Vor allem in den MINT-Berufen, aber auch im Gesundheitsbereich, klafft eine große Lücke zwischen Nachfrage und Angebot. Insbesondere IT-Experten sind hierzulande Mangelware, und zwar branchenübergreifend. Laut aktueller Bitkom-Studie waren Ende 2020 86.000 IT-Stellen unbesetzt – der zweithöchste jemals gemessene Wert seit der Ersterhebung im Jahr 2011. Doch nicht nur Akademiker werden händeringend gesucht, auch Fachkräfte im Handwerk und in der Pflege.
Ausgelöst durch die Digitalisierung und befeuert vom demografischen Wandel fehlen vielerorts genau die Mitarbeiter, die den Schritt von der Industrie 3.0 hin zu 4.0 bewerkstelligen sollen. Paradoxerweise steht dem Fachkräfte-Defizit mittelfristig ein Überschuss von Arbeitskräften gegen-über, deren Jobprofile durch die digitale Transformation obsolet werden. Die Engpässe im Fachkräftebereich werden durch den nahenden Rentenbeginn der Babyboomer-Generation noch verstärkt. Weil das Gros der Jugendlichen an die Unis strömt, wird es auch in Berufen, die einen Aus- oder Fortbildungsabschluss erfordern, immer schwieriger, geeigneten Nachwuchs zu rekrutieren.
Insbesondere der Mittelstand hat Probleme, qualifizierte Mitarbeiter zu gewinnen. Mit dem Kompetenzzentrum Fachkräftesicherung (KOFA) will das Bundesministerium für Wirtschaft und Energie (BmWi) KMU dabei unterstützen, Fachkräfte zu finden, zu binden und zu qualifizieren. Allerdings sind Mittelständler oftmals nicht willens oder in der Lage, in Sachen Vergütung mit Großunternehmen mitzuhalten. Dennoch empfehlen Experten eine durchdachte Personalstrategie mit dem Fokus auf persönlicher Betreuung und Transparenz im gesamten Recruiting-Prozess – für Unternehmen jeder Größenordnung. Neben der Erstellung von Talent Pools sowie Schulungen für die bestehende Belegschaft, wird zum Aufzeigen klarer Karrierepfade geraten, um Nachwuchskräfte im Unternehmen zu halten. Insbesondere Weiterbildungsmöglichkeiten kommen hierbei besondere Bedeutung zu.

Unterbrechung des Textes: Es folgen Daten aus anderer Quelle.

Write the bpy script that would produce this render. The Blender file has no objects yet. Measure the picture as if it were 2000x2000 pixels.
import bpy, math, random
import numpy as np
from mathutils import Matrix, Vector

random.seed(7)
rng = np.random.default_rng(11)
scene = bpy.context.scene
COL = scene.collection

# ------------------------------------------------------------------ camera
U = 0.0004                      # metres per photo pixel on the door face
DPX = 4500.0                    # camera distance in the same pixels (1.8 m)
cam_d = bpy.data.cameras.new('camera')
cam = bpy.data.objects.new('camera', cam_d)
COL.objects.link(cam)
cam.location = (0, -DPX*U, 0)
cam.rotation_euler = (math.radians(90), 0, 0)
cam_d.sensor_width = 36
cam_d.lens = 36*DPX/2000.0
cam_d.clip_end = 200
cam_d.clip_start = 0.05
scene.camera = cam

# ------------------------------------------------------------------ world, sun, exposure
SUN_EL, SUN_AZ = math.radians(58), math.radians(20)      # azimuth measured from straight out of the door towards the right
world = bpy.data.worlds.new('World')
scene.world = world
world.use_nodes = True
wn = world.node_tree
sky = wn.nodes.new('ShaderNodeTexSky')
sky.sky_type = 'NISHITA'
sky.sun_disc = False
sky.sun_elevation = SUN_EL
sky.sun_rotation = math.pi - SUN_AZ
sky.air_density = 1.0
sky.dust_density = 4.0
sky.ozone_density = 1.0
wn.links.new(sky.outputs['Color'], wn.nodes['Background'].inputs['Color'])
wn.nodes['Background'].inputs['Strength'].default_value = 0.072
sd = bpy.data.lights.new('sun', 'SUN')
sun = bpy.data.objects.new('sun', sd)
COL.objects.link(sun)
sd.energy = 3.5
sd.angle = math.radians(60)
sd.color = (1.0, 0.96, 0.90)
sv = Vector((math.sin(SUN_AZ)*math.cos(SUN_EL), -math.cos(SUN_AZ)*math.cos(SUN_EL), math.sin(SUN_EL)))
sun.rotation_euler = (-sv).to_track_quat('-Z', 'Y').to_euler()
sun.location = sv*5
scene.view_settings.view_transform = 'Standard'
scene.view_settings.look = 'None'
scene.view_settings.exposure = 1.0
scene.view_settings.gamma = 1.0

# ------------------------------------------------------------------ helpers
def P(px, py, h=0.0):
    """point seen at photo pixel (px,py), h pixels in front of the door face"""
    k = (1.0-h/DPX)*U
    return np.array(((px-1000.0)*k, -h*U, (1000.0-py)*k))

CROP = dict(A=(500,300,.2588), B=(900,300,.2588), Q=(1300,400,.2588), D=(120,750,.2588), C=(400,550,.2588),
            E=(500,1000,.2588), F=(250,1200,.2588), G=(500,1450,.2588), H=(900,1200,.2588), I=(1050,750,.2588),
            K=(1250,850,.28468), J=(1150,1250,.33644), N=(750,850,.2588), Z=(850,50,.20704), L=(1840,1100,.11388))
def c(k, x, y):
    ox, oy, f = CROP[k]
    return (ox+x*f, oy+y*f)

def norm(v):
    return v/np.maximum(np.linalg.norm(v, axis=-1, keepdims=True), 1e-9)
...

Ergänzend zu einer besseren Aus- und Weiterbildung fordert der Branchenverband Bitkom eine Stärkung von Frauen in der IT und die Förderung qualifizierter Zuwanderung zur Bekämpfung des Fachkräftemangels. Diese Maßnahmen hat sich auch die Bundesregierung branchen-übergreifend auf ihre Fahnen geschrieben. So will sie zum einen Frauen sowie Ältere stärker in das Erwerbsleben einbinden als auch Geflüchtete gezielt in den Arbeitsmarkt integrieren. Zum anderen fördert sie die Zuwanderung von Fachkräften aus dem Ausland. Seit März 2020 soll das Fachkräfteeinwanderungsgesetz (FEG) den Zuzug ausländischer Experten durch eine entschlackte Bürokratie beschleunigen. Außerdem spielt die Politik mit dem Gedanken, deutsche Fachkräfte im Ausland zur Rückkehr und für eine Karriere in Deutschland zu begeistern.